The British Are Coming Too
Besides the French military aircraft arriving in the Pacific, the new British 65,000-ton aircraft carrier HMS Queen Elizabeth and its carrier group is heading for the Pacific in what is called the "most important peacetime deployment in a generation" for the United Kingdom.
British Defense Secretary Ben Wallace said on April 26 that "even as the Pacific's importance to our future economy continues to rise so the challenges to the freedom of navigation in that region continue to grow. Our trade with Asia depends on the shipping that sails through a range of Indo-Pacific choke points, yet they are increasingly at risk."

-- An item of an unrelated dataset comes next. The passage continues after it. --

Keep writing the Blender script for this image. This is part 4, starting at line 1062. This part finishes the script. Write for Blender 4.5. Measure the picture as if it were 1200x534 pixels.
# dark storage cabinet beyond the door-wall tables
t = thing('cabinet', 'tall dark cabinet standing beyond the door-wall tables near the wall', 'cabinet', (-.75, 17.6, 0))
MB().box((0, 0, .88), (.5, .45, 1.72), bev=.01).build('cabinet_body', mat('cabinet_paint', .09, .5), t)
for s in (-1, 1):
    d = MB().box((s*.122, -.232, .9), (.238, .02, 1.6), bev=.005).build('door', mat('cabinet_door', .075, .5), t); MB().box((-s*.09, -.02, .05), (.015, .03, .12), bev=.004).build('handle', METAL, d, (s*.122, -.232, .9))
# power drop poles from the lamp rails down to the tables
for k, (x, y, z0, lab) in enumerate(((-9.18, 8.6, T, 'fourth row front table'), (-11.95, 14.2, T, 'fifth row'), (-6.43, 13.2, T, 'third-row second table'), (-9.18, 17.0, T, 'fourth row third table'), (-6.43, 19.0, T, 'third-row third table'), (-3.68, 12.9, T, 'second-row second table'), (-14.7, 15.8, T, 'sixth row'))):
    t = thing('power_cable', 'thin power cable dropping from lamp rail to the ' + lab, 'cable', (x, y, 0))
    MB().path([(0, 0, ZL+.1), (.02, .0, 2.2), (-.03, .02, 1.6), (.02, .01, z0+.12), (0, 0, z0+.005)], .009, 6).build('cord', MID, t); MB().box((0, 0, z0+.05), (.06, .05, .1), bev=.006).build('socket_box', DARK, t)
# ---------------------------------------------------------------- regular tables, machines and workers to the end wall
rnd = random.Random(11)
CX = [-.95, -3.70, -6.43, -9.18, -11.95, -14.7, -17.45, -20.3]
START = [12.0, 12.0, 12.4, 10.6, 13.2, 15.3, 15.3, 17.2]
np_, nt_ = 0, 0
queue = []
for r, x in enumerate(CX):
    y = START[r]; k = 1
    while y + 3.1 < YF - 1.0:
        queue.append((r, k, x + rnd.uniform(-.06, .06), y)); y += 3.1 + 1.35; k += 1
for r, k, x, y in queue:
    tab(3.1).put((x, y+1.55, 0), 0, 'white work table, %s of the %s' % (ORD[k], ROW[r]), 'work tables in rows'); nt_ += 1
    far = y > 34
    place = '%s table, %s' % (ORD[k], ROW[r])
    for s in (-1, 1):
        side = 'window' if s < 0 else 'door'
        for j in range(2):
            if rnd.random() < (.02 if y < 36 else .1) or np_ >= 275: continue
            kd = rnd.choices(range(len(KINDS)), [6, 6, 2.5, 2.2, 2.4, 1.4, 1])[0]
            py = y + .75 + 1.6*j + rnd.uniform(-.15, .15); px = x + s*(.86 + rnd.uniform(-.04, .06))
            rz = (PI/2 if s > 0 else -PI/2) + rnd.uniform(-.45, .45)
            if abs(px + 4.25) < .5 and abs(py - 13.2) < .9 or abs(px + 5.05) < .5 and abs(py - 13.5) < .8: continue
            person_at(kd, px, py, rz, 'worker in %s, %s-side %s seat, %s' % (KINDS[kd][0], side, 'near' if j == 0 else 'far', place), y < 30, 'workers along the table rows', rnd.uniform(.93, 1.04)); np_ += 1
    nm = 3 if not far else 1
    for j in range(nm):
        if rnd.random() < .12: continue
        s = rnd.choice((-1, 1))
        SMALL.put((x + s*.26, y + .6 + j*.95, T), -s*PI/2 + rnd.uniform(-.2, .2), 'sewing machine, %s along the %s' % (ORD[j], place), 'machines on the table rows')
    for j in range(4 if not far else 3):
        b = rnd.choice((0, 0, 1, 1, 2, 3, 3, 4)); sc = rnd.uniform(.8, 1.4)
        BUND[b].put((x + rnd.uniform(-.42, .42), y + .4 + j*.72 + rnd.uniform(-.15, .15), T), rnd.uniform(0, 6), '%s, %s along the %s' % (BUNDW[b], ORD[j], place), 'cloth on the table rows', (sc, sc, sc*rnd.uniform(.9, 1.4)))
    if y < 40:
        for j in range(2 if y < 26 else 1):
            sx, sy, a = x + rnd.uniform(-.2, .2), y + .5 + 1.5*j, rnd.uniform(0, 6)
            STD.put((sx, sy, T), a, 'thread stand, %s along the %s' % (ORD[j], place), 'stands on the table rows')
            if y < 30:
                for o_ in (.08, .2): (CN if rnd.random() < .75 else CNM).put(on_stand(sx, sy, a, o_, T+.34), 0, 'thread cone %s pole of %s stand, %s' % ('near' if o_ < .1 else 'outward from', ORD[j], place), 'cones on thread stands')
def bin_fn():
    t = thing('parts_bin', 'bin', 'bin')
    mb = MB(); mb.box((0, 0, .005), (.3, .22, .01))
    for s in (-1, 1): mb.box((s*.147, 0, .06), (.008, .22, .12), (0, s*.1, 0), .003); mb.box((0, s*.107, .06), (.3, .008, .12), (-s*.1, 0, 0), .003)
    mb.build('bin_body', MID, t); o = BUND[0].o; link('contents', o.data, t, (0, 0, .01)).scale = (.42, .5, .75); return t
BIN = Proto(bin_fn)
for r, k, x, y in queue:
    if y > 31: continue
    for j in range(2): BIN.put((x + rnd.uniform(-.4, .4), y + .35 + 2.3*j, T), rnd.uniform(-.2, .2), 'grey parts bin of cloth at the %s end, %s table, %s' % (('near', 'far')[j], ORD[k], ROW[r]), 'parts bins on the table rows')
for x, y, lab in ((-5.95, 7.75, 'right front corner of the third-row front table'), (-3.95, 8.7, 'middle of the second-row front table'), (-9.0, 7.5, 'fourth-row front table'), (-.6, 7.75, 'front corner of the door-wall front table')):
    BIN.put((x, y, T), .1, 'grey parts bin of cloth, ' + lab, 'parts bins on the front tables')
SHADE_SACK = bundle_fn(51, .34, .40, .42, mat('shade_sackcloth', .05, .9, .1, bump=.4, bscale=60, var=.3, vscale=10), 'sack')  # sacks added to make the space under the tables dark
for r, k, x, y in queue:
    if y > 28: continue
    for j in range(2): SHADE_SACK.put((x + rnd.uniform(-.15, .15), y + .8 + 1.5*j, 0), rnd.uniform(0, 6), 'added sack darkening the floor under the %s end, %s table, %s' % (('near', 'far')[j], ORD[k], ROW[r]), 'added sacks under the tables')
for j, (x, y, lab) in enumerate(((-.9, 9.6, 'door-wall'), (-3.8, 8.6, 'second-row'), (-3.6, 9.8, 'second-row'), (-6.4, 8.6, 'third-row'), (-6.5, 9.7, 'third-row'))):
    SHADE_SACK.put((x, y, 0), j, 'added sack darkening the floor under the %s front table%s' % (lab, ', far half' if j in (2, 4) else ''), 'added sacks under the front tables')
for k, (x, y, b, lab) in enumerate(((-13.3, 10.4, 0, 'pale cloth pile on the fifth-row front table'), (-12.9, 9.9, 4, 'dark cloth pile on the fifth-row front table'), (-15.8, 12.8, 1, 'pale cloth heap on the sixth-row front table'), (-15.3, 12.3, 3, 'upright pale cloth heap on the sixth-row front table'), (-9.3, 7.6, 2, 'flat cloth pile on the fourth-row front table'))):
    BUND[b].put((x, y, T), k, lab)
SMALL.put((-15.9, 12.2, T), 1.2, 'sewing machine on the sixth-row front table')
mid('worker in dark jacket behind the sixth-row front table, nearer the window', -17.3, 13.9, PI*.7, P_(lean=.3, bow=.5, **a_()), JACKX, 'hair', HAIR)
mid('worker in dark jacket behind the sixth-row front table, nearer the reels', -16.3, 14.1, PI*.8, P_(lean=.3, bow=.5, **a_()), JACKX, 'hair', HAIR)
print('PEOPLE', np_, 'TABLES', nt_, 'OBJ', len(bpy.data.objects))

HMS Queen Elizabeth, the centerpiece of Britain's Royal Navy, departed the UK in May for a world voyage including stops in 40 nations and steaming through the South China Sea. UK Defense Minister Wallace said that while China is "increasingly assertive, we are not going to the other side of the world to be provocative. We will sail through the South China Sea. We will be confident, but not confrontational."
Adding to the numbers of naval vessels in the crowded South China Sea will be the nine escort vessels of HMS Queen Elizabeth: destroyers HMS Defender and HMS Diamond, anti-submarine frigates HMS Kent and HMS Richmond, the Royal Fleet Auxiliary's RFA Fort Victoria and RFA Tidespring, Dutch frigate HNLMS Evertsen and U.S. Navy destroyer USS The Sullivans.
US State Department and US Defense Department: Uphold "International Rules-Based Order"
The State Department said the United States, which has maintained what it calls the "international rules-based order" in the Pacific since the end of World War II, is "committed to upholding a free and open Indo-Pacific in which all nations, large and small, are secure in their sovereignty and able to pursue economic growth consistent with international law and principles of fair competition." In 2019, the U.S. Department of Defense wrote in its strategy document that the Indo- Pacific region is the single most consequential region for America's future.